Over recent weeks you cannot have escaped stories in the press predicting doom and gloom for the property market. There is no doubt that over recent months there has been a tailing off in the level of activity in the property market generally. However, it is not all bad news.

With property prices stabilising and settling at a less inflated level than we have seen in recent years, now is a good time to consolidate, to make those improvements to your home which will make them more valuable and more marketable when the market does pick up. This is particularly true for leasehold properties.

Property is arguably the most solid form of long term investment. However, if you own a leasehold property you own a diminishing asset. A lease is granted for a term of years and as that term inevitably decreases, the value of the lease drops. In order to reinstate that value it is necessary to extend the lease.

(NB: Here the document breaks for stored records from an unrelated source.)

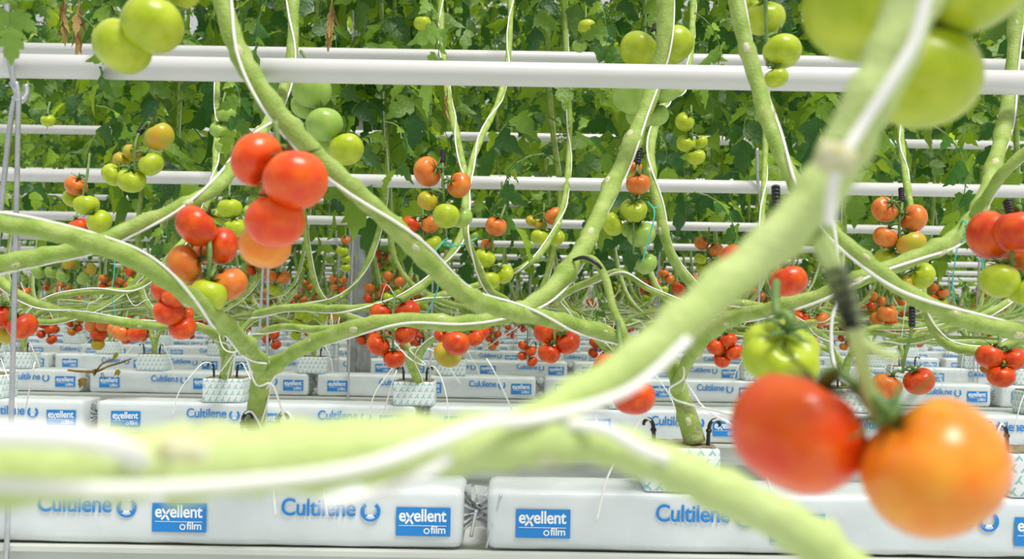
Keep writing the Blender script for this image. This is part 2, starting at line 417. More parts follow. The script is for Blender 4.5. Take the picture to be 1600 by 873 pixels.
for sd_ in range(3):
    mb = MB(); rounded_box(mb, (0, .09, 0), (BL, .18, BAGH - .004), 'film', .016, 22, .0035, sd_); bagm.append(mb.mesh('bag_body'))
def endseal(seed):
    "gathered, crumpled film tail where a bag is closed"
    rnd = random.Random(seed); mb = MB(); n = 14
    vs = []; fs = []
    for j in range(5):
        u = j / 4; 
        for i in range(n + 1):
            q = i / n - .5; hgt = .105 * (1 - .78 * math.sin(PI * u * .5) ** 1.3)
            vs.append((u * .05, .0 + .012 * math.sin(i * 2.3 + seed) + rnd.uniform(-.006, .006) + .02 * u, q * hgt + rnd.uniform(-.003, .003)))
    for j in range(4):
        for i in range(n):
            a = j * (n + 1) + i; fs.append((a, a + 1, a + n + 2, a + n + 1))
    mb.add(vs, fs, 'clearfilm'); vs2 = []
    for k in range(7):                       # tail fan
        a = math.radians(rnd.uniform(30, 110)); l = rnd.uniform(.03, .055)
        p0 = Vector((.05, .02, 0)); p1 = p0 + Vector((math.cos(a) * l * .6, rnd.uniform(-.025, .01), math.sin(a) * l)); s_ = Vector((rnd.uniform(.006, .014), rnd.uniform(-.01, .01), rnd.uniform(-.006, .004)))
        mb.add([p0 - s_ * .3, p1 - s_, p1 + s_, p0 + s_ * .3], [(0, 1, 2, 3)], 'clearfilm')
    return mb.mesh('end_seal')
SEAL = [endseal(3), endseal(8)]
bag0 = None
# phase: x of the left end of one bag in each row (read off the photo for the front rows)
def px2x(x, y, d): return at(x, y, d).x
phase = {0: px2x(762, 765, rd(0)), 1: px2x(150, 640, rd(1)), 2: px2x(139, 600, rd(2)), 3: px2x(85, 570, rd(3)), 4: .13, 5: .52}
farbag = thing('grow_bag', '', 'grow bag'); link('bag_body', bagm[1], farbag); link('blue_print', ALLP, farbag); fb_used = 0
for r_ in range(NR + 4):
    d = rd(r_); W = halfw(r_, .2); per = BL + .05; ph = phase.get(r_, (r_ * .37) % 1.0)
    k0 = math.ceil((-W - ph) / per) - 1; i = 0
    x = ph + k0 * per
    while x < W:
        x += 0.0
        if bag0 is None:
            b0 = thing('grow_bag', '', 'grow bag'); link('bag_body', bagm[0], b0); [link('blue_lettering' if me_ is LOGO else 'blue_label', me_, b0, (x_ - BL / 2, 0, 0)) for me_, x_ in PL]; link('end_seal', SEAL[0], b0, (BL / 2 - .01, .07, 0)); bag0 = b0
            s2 = link('end_seal', SEAL[1], b0, (-BL / 2 + .01, .075, 0)); s2.scale = (-1, 1, 1); q = b0
        elif r_ > 6:
            q = dup(farbag) if fb_used else farbag; fb_used = 1
        else:
            q = dup(bag0); q.children[0].data = bagm[(i + r_) % 3]
        q.location = (x + BL / 2, d, zt - BAGH / 2 + .001)
        i += 1
        tag(q, ('white film grow bag with blue print in the %s row back, %s from left' % (ORD[r_], ORD[i - 1])) if r_ < 6 else 'white film grow bag lying far back in the %s row' % ORD[r_], 'grow bag', 'white grow bags of the %s row' % ORD[r_], 'thing')
        x += per

# ------------------------------------------------------------------ planting blocks with pegs
blkmb = MB(); rounded_box(blkmb, (0, 0, .0445), (.155, .12, .089), 'block', .006, 4, .001, 2)
blkm = blkmb.mesh('wrap'); tp = MB(); rounded_box(tp, (0, 0, .086), (.142, .108, .012), 'blocktop', .004, 6, .006, 5); topm = tp.mesh('rockwool_top')
pegm = []
for sg in (-1, 1):
    pk = MB(); pts = [(0, 0, -.02, .0042), (.002 * sg, 0, .035, .0042), (.006 * sg, 0, .050, .0040), (.014 * sg, -.004, .056, .0038), (.022 * sg, -.006, .050, .0036), (.023 * sg, -.006, .043, .0030)]
    tube(pk, [(a, b_, c, q) for a, b_, c, q in catmull(pts, 4)], 'black', sides=8)
    tube(pk, [(.002 * sg, 0, .030, .0062), (.002 * sg, 0, .036, .0062)], 'black', sides=8); pegm.append(pk.mesh('peg_stake'))
def tubemesh(sg, seed):
    rnd = random.Random(seed); mb = MB(); e = rnd.uniform(.05, .11)
    pts = [(.006 * sg, 0, .052), (.03 * sg, -.03, .058), (.06 * sg, -.06, .02), ((.06 + e * .4) * sg, -.085, -.05), ((.06 + e * .6) * sg, -.088, -.14)]
    tube(mb, catmull(pts, 6), 'twine', .0022, 6); return mb.mesh('drip_tube')
TB = [[tubemesh(s_, k) for k in range(3)] for s_ in (-1, 1)]
BLOCKS = {}
PEGW = ['under the forked stem', 'under the thick stem', 'at the front right edge', 'at left edge, second row', 'left of the post', 'under the red truss', 'behind the diagonal stem', 'behind the big tomatoes', 'at right edge, second row']
def block(r_, x, label, pegs=((-.04, -1), (.045, 1))):
    d = rd(r_); b_ = thing('planting_block', label, 'planting block', (x, d + .065, zt), 'planting blocks of the %s row' % ORD[r_])
    link('wrap', blkm, b_); link('rockwool_top', topm, b_); BLOCKS.setdefault(r_, []).append(x)
    for i, (px_, sg) in enumerate(pegs):
        p = thing('drip_peg', 'black drip peg in the block %s, %s' % (' '.join(label.split()[:0]) + PEGW[len(BLOCKS[r_]) - 1 + (3 if r_ else 0)], 'left one' if sg < 0 else 'right one') if r_ < 2 else 'small black drip peg with white tube in a block of the %s row back' % ORD[r_], 'drip peg', (x + px_, d + .03, zt + .09), 'drip pegs of the %s row' % ORD[r_])
        link('peg_stake', pegm[(sg + 1) // 2], p); link('drip_tube', TB[(sg + 1) // 2][(i + len(BLOCKS[r_])) % 3], p)
    return b_
block(0, px2x(405, 700, rd(0)), 'white block under the forked stem left of the galvanised post', ((-.045, 1), (.028, 1)))
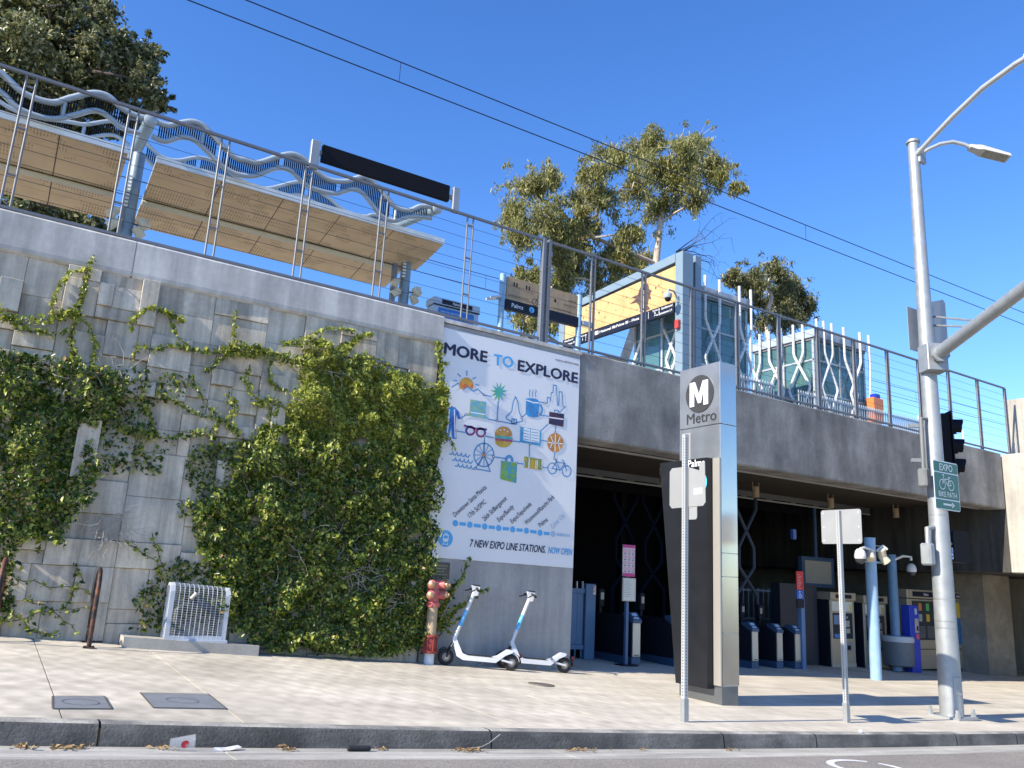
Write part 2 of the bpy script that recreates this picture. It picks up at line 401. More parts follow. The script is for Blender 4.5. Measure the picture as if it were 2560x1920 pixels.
tag(surf('road', lin(-40, 60, 50), [-30, -20, -14, -10, -7.5, -5.62], zroad, M_asph), kind='structure')
# gutter strip, in cast lengths
gut = tag(surf('gutter', lin(-40, 60, 50), [-5.62, -5.1], lambda x, y: zg(x, YK)-.15-.02*(y+5.62), M_joint), kind='structure')
joints = [-9.0, -5.3, -1.6, 1.62, 4.5, 7.9, 11.4, 14.9, 18.4, 22, 27, 33]
for a, b in zip(joints[:-1], joints[1:]):
    surf('gutter_slab', lin(a+.006, b-.006, 5), [-5.62, -5.105], lambda x, y: zg(x, YK)-.128-.030*(y+5.62), M_gutter, gut, thick=.02)
# kerb: rounded profile swept along the street
kerb = tag(surf('kerb', lin(-40, 60, 50), [-5.10, -5.0], lambda x, y: zg(x, YK)-.03, M_joint), kind='structure')
prof = [(-4.985, -.02), (-4.985, 0.004), (-5.085, 0.004), (-5.115, -.004), (-5.133, -.022), (-5.15, -.16)]
kj = [-9.0, -5.3, -1.6, .62+.2, 3.9, 6.7, 8.15, 10.9, 12.35, 15.5, 19, 23, 28, 34]
for a, b in zip(kj[:-1], kj[1:]):
    xs = lin(a+.008, b-.008, 8); top = MB(); face = MB()
    for mb, pr in ((top, prof[:4]), (face, prof[3:])):
        n = len(pr)
        mb.add([(x, py, zg(x, YK)+pz+ (.002*nz(x*3, py*9) if mb is face else 0)) for x in xs for py, pz in pr],
               [(i*n+j, (i+1)*n+j, (i+1)*n+j+1, i*n+j+1) for i in range(len(xs)-1) for j in range(n-1)])
        e = (len(xs)-1)*n
    k = top.build('kerb_stone', M_kerb, kerb, smooth=40)
    face.build('kerb_face', M_kerbface, k, smooth=40)
# footway and plaza: cast slabs over a recessed bed
side = tag(surf('sidewalk', lin(-40, 60, 60), [-4.99, -2, 0, 6, 12], lambda x, y: zg(x, y)-.02, M_joint), kind='structure')
sj = [-12, -8, -4.4, -1.9, .6, 1.82, 4.32, 5.70, 6.93, 8.5, 10.6, 12.9, 15.2, 17.5, 19.8, 22.1, 24.4, 27, 32, 40]
for a, b in zip(sj[:-1], sj[1:]):
    ys = [(-4.975, -.0)] if b <= 8.6 else [(-4.975, -2.43), (-2.42, -.0), (.008, 6.0), (6.01, 11.5)]
    for y0, y1 in ys:
        surf('slab', lin(a+.005, b-.005, 4), lin(y0, y1, 4), zg, M_side, side, thick=.03)

# ------------------------------------------------------------------ retaining wall of moulded blocks
zpt = lambda x: 6.18 - .0085*x          # top of parapet
zpb = 5.68                              # its underside
rw = thing('retaining_wall', 'grey retaining wall of moulded interlocking concrete blocks behind the climbing ivy', 'wall', (1, 0, .8))
B(-7, 5.62, .05, .4, -.5, 5.7).build('backing', M_panel, rw)
def split(x0, x1, z0, z1, out, depth=0):
    w, h = x1-x0, z1-z0
    if (w < .8 and h < .62 and rnd.random() < .7) or w*h < .09 or depth > 9 or (w < .3 and h < .8 and rnd.random() < .6):
        out.append((x0, x1, z0, z1)); return
    if w/h > rnd.uniform(.7, 1.5) and w > .36:
        f = rnd.choice((.28, .35, .5, .62, .7)); c = x0+w*f
        if min(c-x0, x1-c) < .14: c = (x0+x1)/2
        split(x0, c, z0, z1, out, depth+1); split(c, x1, z0, z1, out, depth+1)
    elif h > .3:
        f = rnd.choice((.26, .36, .5, .64, .74)); c = z0+h*f
        if min(c-z0, z1-c) < .12: c = (z0+z1)/2
        split(x0, x1, z0, c, out, depth+1); split(x0, x1, c, z1, out, depth+1)
    else: out.append((x0, x1, z0, z1))
blocks = []
x = -2.6
while x < 5.6:
    w = min(rnd.choice((1.1, 1.35, 1.5)), 5.62-x)
    if 5.62-x-w < .4: w = 5.62-x
    z = .3 + rnd.uniform(0, .3); 
    split(x, x+w, .25, 1.9, blocks); split(x, x+w, 1.9, 3.7, blocks); split(x, x+w, 3.7, 5.66, blocks)
    x += w
for x0, x1, z0, z1 in blocks:
    if z1 < zg(x0, 0)-.02: continue
    d = rnd.choice((.0, .012, .025, .04, .06, .08)); 
    if x1-x0 < .30: d += .045
    t = [rnd.uniform(-.012, .012) for _ in range(2)]; g = .0018
    x0 += g; x1 -= g; z0 += g; z1 -= g; c = .005
    y = lambda a, b_: -.02-d-t[0]*(a*2-1)-t[1]*(b_*2-1)
    vs = [(x0, .06, z0), (x1, .06, z0), (x1, .06, z1), (x0, .06, z1)]
    vs += [(x0, y(0, 0)+c, z0), (x1, y(1, 0)+c, z0), (x1, y(1, 1)+c, z1), (x0, y(0, 1)+c, z1)]
    vs += [(x0+c, y(0, 0), z0+c), (x1-c, y(1, 0), z0+c), (x1-c, y(1, 1), z1-c), (x0+c, y(0, 1), z1-c)]
    fs = [(i, (i+1) % 4, (i+1) % 4+4, i+4) for i in range(4)] + [(i+4, (i+1) % 4+4, (i+1) % 4+8, i+8) for i in range(4)] + [(8, 9, 10, 11)]
    MB().add(vs, fs).build('block', M_panel if rnd.random() < .6 else M_panel2, rw)
# sloping ledge under the parapet and the parapet lengths
for a, b in ((-7, .975), (.99, 5.645)):
    mb = MB(); pr = [(.36, zpb-.03), (-.05, zpb-.03), (-.088, zpb+.0), (-.098, zpb+.05), (-.098, None), (-.076, None), (.36, None)]
    for xx in (a, b):
        for py, pz in pr:
            if pz is None: pz = zpt(xx) - (.024 if py == -.098 else 0)
            mb.v.append((xx, py, pz))
    n = len(pr)
    mb.f += [(i, i+n, (i+1) % n+n, (i+1) % n) for i in range(n)] + [tuple(range(n)), tuple(range(2*n-1, n-1, -1))]
    mb.build('parapet', M_par, rw)
B(.97, .995, -.085, .3, zpb, zpt(1)-.01).build('joint_filler', mat('lime_stain', (.5, .49, .45), var=.2), rw)

# ------------------------------------------------------------------ concrete pier that carries the banner
pier = thing('concrete_pier', 'smooth grey concrete pier carrying the white banner at the bridge end', 'pier', (7.1, .5, .6))
B(5.68, 8.49, -.003, 1.6, -.2, zpt(7)-.075).build('shaft', M_pier, pier)
mb = MB(); mb.add([(x, y, zpt(x)-.07+dz) for x in (5.68, 8.515) for dz in (0, .065) for y in (-.03, .5)], [(0, 1, 3, 2), (4, 6, 7, 5), (0, 4, 5, 1), (2, 3, 7, 6), (0, 2, 6, 4), (1, 5, 7, 3)])
mb.build('coping', M_par, pier)
B(8.475, 8.56, .25, .5, .6, 1.15, c=.01).build('bumper_post', M_cream, pier)
B(8.47, 8.63, .2, .45, 1.17, 1.42, c=.012).build('intercom_box', M_cream, pier)
B(8.47, 8.63, .2, .45, 1.43, 1.56, c=.012).build('intercom_box', M_cream, pier)
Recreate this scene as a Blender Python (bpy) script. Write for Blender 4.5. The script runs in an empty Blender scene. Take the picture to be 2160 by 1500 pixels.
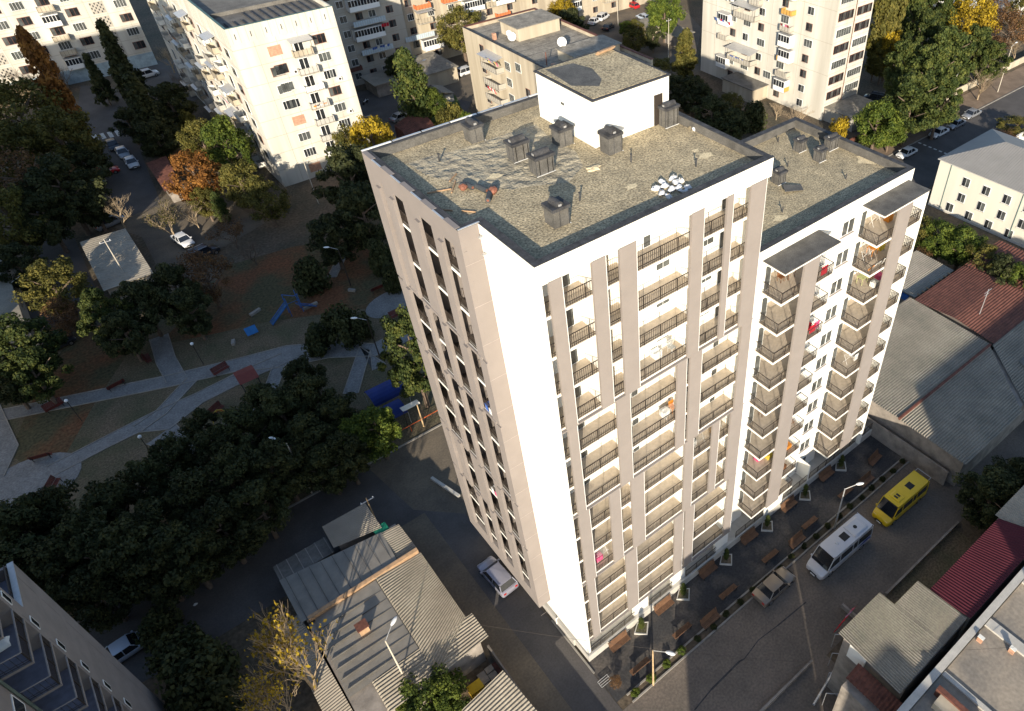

Owners of leasehold flats have the right to extend their lease by 90 years in addition to the original term at a peppercorn ground rent. In order to exercise this right you must have owned your property for at least two years. The same legislation also gave leaseholders a collective right, along with their fellow leaseholders, to buy the freehold of their building.

The valuation issues involved in the extension of leases and purchase of the freehold interest are similar. If you live in a building where at least 50% of the leaseholders wish to do so, there is some advantage in joining together to buy the freehold rather than dealing with your lease extension individually; not least because you will benefit from some costs savings as the costs incurred in purchasing the freehold can be divided between you all rather than be borne by each of you individually. This also has the benefit that your leasehold flat becomes a “share of freehold flat”- something which arguably adds value to the property and is certainly more appealing to prospective purchasers, particularly in a difficult market.

You will have to pay a premium to the landlord and you will incur legal and valuation costs. Under the terms of the legislation you will be responsible not only for your own, but also the landlords legal and valuation costs. But it is worth it. If you own a leasehold property you are unlikely to be able to avoid extending your lease; as the term diminishes it becomes more expensive to extend. As it becomes more expensive to extend so the value of your property becomes compromised and the marketability of the flat is affected. The longer you put off the problem, the more expensive it will be to fix.

Taking advantage of stabilising house prices means that you are likely to be able to extend your lease or buy your freehold today for significantly less than you may have done a year or so ago as the price is based on the value of your property at the time the notice is served.

You may not be able to escape the credit crunch but you can make the most of it.